Historical review, challenges and development of SiC_f/SiC composite for nuclear applications

SiC_f/SiC composites were successfully developed in the 1980s and have shown significant potential in the nuclear energy field due to their excellent properties, such as resistance to neutron irradiation and high-temperature tolerance. This paper systematically reviews the research progress of SiC_f/SiC composites in nuclear energy applications over the past 50 years. In terms of fusion reactor applications, the design schemes and key operational parameters of SiC_f/SiC composites in the US ARISE fusion reactor, the Japanese DREAM fusion reactor, and the French TAURO fusion reactor are summarized.

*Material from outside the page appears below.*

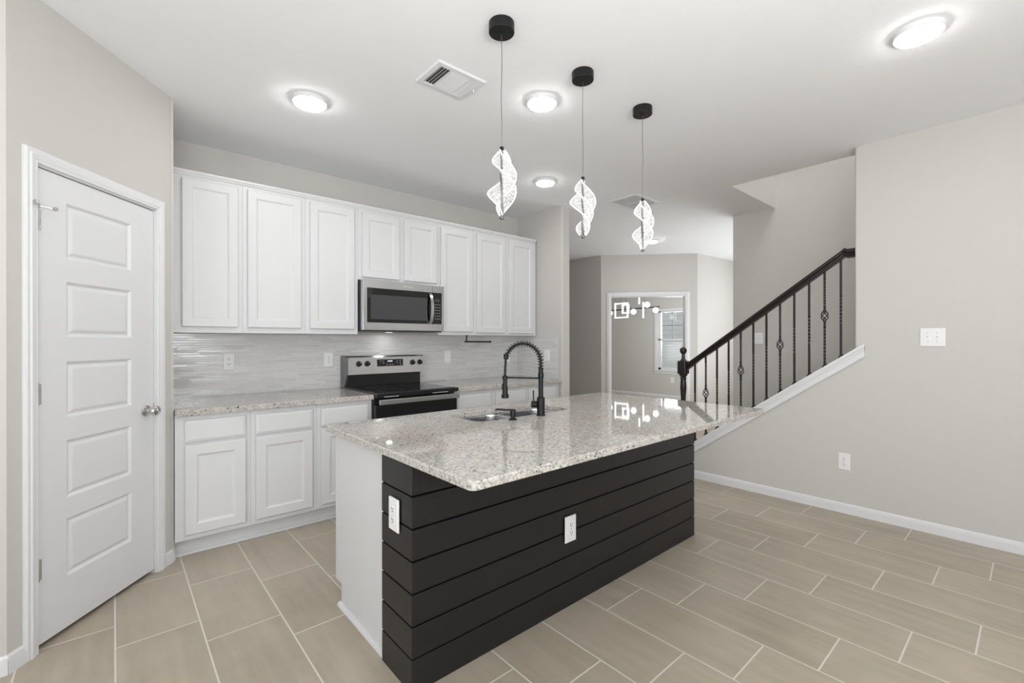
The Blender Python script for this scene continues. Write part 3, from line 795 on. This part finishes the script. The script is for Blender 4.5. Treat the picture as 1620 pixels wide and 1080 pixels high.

For fission reactor applications, the design and application plans of SiC_f/SiC composites in various reactor types, such as gas-cooled reactors and molten salt reactors, are introduced, including the US EM² gas-cooled reactor, the French ALLEGRO gas-cooled reactor, and the US Sm-AHTR molten salt reactor, along with their key operational parameters. Additionally, the development plans for SiC_f/SiC composite cladding under the US Department of Energy's Accident-Tolerant Fuel program and the current technological status of SiC_f/SiC composite cladding development in the US, France, and China are highlighted. Although SiC_f/SiC composites are considered important candidate materials for the blanket of tokamak fusion reactors and the cladding of fission reactors, challenges such as reduced thermal conductivity after irradiation, high-temperature water-oxygen corrosion, and post-irradiation cracking remain significant technical bottlenecks limiting their engineering applications. It is recommended to make targeted adjustments in fiber weaving structures, fiber volume fraction, fiber interface characteristics, and composite densification processes to address the challenges faced by SiC_f/SiC composites in practical engineering applications within reactors.